Les chants de l’Edda nous montrent la jeune reine triste dans ce palais où le souvenir de son premier mari la poursuit jusque dans les bras du second. Elle y avait rencontré Théodoric, qui pleurait son royaume perdu; la communauté de tristesse les rapproche. D’un autre côté, Herkia, la reine Kréka de Priscus, qui ne figure ici que comme une concubine, épie Gudruna avec jalousie et remplit de soupçons le cœur de son maître. Lui cependant ne cesse de réclamer le trésor de Sigurd, que Gunther et Hagen retiennent déloyalement, quoiqu’il soit la propriété de leur sœur; mais ni prières ni menaces n’ont d’effet sur eux. Cette partie de la fable est fort obscure, et on ne sait pas comment le roi des Huns parvient à s’emparer de la reine Crimhilde, renferme dans une caverne et l’y laisse mourir de faim. Beaucoup de chants épisodiques devaient se rattacher aux chants principaux et peindre les diverses péripéties de ce mariage mal assorti; la plupart sont perdus, mais un de ceux qui nous restent fera suffisamment apprécier leur caractère général.


« GUDRUNA. — pourquoi donc, ô Attila, te montres-tu sombre et soucieux?
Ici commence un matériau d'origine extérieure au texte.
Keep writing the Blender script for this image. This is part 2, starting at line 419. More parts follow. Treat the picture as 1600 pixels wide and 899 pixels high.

Le sourire n’effleure plus tes lèvres : tes hommes se demandent pourquoi tu ne leur parles plus, et moi je me demande pourquoi tu me fuis?

« ATTILA. — C’est qu’Herkia m’a tout révélé, ô fille de Ghibic ! Elle m’a dit qu’elle t’avait surprise avec Théodoric, dormant sous la même couverture de lin, l’un à côté de l’autre.
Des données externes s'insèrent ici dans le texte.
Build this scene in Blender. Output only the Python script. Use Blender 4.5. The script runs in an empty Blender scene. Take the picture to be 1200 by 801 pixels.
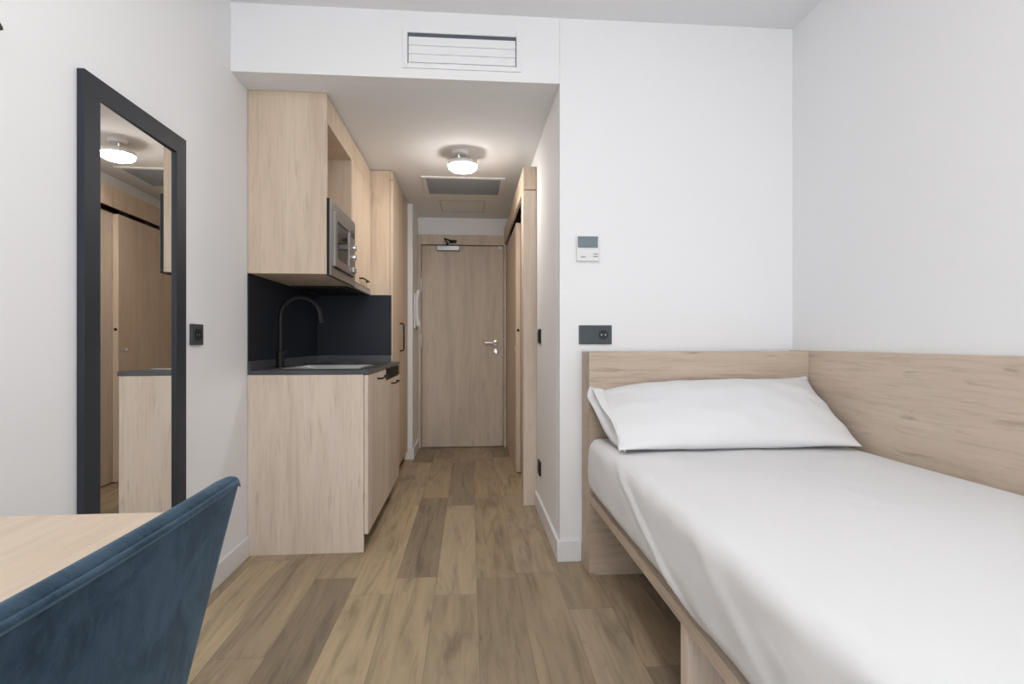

« GUDRUNA. — Je suis prête à te jurer, par la pierre blanche qui repose au fond du chaudron bouillant, qu’il ne s’est rien passé entre Théodoric et moi dont le gardien le plus sévère ou un mari puisse s’offenser.

« Une seule fois, vraiment, j’ai embrassé le roi honoré, le chef des peuples; mais nos pensées n’étaient point à l’amour. Tous deux rongés de tristesse, nous nous racontions nos chagrins.

« Qui m’assistera dans ma cause? qui m’accompagnera à l’épreuve du feu? Théodoric est seul. Des trente guerriers qui le suivirent dans son exil, pas un ne lui reste! Entoure-moi de mes frères en armes, entoure-moi de toute ma famille.

« Fais venir ici Saxo, le prince des hommes du Midi, lui qui sait par quels rites il faut consacrer le chaudron d’eau bouillante. — Sept cents hommes entrèrent dans la cour avant que la royale épouse eût plongé sa main dans le chaudron.

« À ce moment, elle s’écria avec angoisse : — Gunther n’est pas ici, je ne puis invoquer Hagen; mes doux frères, je ne les vois pas! Je pense bien que l’épée d’Hagen aurait pu venger une si grande injure, mais je n’ai que moi pour me justifier de la calomnie.